## Collected material

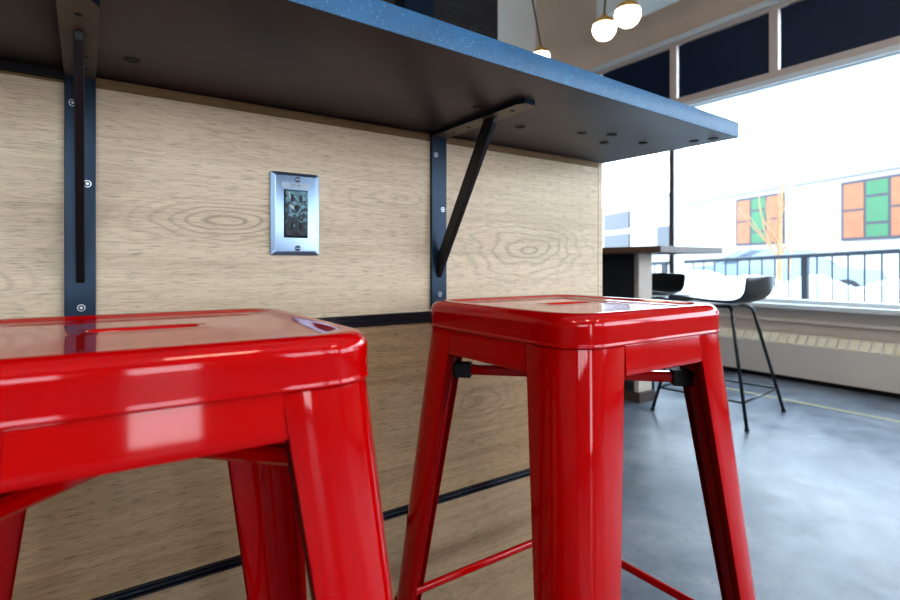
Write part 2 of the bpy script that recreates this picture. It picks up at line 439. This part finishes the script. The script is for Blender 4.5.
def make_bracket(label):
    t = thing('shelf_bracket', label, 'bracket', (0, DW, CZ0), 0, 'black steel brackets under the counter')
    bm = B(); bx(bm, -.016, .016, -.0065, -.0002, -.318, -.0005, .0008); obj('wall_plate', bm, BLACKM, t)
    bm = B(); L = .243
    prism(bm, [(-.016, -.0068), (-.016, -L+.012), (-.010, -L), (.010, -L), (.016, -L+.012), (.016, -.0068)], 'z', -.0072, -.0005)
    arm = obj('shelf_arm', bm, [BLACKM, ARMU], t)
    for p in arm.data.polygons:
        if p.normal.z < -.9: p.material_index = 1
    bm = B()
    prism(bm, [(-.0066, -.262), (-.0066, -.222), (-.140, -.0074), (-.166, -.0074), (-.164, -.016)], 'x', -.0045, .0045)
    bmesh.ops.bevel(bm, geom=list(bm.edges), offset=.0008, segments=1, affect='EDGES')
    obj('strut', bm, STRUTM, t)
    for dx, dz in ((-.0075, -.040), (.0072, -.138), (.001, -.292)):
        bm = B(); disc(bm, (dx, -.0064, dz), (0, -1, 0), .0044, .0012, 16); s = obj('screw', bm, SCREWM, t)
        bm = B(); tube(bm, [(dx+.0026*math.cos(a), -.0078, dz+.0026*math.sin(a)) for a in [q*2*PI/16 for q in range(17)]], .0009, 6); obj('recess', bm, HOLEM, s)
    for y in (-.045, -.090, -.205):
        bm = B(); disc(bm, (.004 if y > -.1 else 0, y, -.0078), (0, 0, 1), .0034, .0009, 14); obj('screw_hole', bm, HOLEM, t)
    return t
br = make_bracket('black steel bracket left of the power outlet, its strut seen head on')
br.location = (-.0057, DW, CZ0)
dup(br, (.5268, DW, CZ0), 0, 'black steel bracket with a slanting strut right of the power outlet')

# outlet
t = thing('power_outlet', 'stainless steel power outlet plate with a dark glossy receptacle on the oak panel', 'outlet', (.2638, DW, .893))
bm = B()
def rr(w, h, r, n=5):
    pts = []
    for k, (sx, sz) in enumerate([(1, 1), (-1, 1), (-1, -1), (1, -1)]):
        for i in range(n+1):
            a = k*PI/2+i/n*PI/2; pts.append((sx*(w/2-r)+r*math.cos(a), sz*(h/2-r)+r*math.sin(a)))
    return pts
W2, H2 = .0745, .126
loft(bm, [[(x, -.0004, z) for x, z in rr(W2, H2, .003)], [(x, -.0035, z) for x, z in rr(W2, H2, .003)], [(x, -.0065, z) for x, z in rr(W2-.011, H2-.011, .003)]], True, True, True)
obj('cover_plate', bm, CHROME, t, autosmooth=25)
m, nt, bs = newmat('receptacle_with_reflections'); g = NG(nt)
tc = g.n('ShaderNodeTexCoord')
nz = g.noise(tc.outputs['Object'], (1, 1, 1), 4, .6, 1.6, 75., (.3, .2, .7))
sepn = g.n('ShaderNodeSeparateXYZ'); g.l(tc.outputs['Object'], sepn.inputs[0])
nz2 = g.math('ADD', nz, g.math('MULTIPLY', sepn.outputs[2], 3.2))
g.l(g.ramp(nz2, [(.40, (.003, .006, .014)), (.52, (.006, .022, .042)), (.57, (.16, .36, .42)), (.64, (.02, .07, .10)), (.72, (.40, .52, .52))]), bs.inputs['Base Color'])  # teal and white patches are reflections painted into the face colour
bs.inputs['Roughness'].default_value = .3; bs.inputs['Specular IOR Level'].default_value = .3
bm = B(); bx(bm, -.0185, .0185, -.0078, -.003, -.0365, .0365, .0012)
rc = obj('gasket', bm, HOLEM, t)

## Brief
Omit any images, then output the listing exactly.

## Finished task
Write part 2 of the bpy script that recreates this picture. It picks up at line 439. This part finishes the script. The script is for Blender 4.5.
def make_bracket(label):
    t = thing('shelf_bracket', label, 'bracket', (0, DW, CZ0), 0, 'black steel brackets under the counter')
    bm = B(); bx(bm, -.016, .016, -.0065, -.0002, -.318, -.0005, .0008); obj('wall_plate', bm, BLACKM, t)
    bm = B(); L = .243
    prism(bm, [(-.016, -.0068), (-.016, -L+.012), (-.010, -L), (.010, -L), (.016, -L+.012), (.016, -.0068)], 'z', -.0072, -.0005)
    arm = obj('shelf_arm', bm, [BLACKM, ARMU], t)
    for p in arm.data.polygons:
        if p.normal.z < -.9: p.material_index = 1
    bm = B()
    prism(bm, [(-.0066, -.262), (-.0066, -.222), (-.140, -.0074), (-.166, -.0074), (-.164, -.016)], 'x', -.0045, .0045)
    bmesh.ops.bevel(bm, geom=list(bm.edges), offset=.0008, segments=1, affect='EDGES')
    obj('strut', bm, STRUTM, t)
    for dx, dz in ((-.0075, -.040), (.0072, -.138), (.001, -.292)):
        bm = B(); disc(bm, (dx, -.0064, dz), (0, -1, 0), .0044, .0012, 16); s = obj('screw', bm, SCREWM, t)
        bm = B(); tube(bm, [(dx+.0026*math.cos(a), -.0078, dz+.0026*math.sin(a)) for a in [q*2*PI/16 for q in range(17)]], .0009, 6); obj('recess', bm, HOLEM, s)
    for y in (-.045, -.090, -.205):
        bm = B(); disc(bm, (.004 if y > -.1 else 0, y, -.0078), (0, 0, 1), .0034, .0009, 14); obj('screw_hole', bm, HOLEM, t)
    return t
br = make_bracket('black steel bracket left of the power outlet, its strut seen head on')
br.location = (-.0057, DW, CZ0)
dup(br, (.5268, DW, CZ0), 0, 'black steel bracket with a slanting strut right of the power outlet')

# outlet
t = thing('power_outlet', 'stainless steel power outlet plate with a dark glossy receptacle on the oak panel', 'outlet', (.2638, DW, .893))
bm = B()
def rr(w, h, r, n=5):
    pts = []
    for k, (sx, sz) in enumerate([(1, 1), (-1, 1), (-1, -1), (1, -1)]):
        for i in range(n+1):
            a = k*PI/2+i/n*PI/2; pts.append((sx*(w/2-r)+r*math.cos(a), sz*(h/2-r)+r*math.sin(a)))
    return pts
W2, H2 = .0745, .126
loft(bm, [[(x, -.0004, z) for x, z in rr(W2, H2, .003)], [(x, -.0035, z) for x, z in rr(W2, H2, .003)], [(x, -.0065, z) for x, z in rr(W2-.011, H2-.011, .003)]], True, True, True)
obj('cover_plate', bm, CHROME, t, autosmooth=25)
m, nt, bs = newmat('receptacle_with_reflections'); g = NG(nt)
tc = g.n('ShaderNodeTexCoord')
nz = g.noise(tc.outputs['Object'], (1, 1, 1), 4, .6, 1.6, 75., (.3, .2, .7))
sepn = g.n('ShaderNodeSeparateXYZ'); g.l(tc.outputs['Object'], sepn.inputs[0])
nz2 = g.math('ADD', nz, g.math('MULTIPLY', sepn.outputs[2], 3.2))
g.l(g.ramp(nz2, [(.40, (.003, .006, .014)), (.52, (.006, .022, .042)), (.57, (.16, .36, .42)), (.64, (.02, .07, .10)), (.72, (.40, .52, .52))]), bs.inputs['Base Color'])  # teal and white patches are reflections painted into the face colour
bs.inputs['Roughness'].default_value = .3; bs.inputs['Specular IOR Level'].default_value = .3
bm = B(); bx(bm, -.0185, .0185, -.0078, -.003, -.0365, .0365, .0012)
rc = obj('gasket', bm, HOLEM, t)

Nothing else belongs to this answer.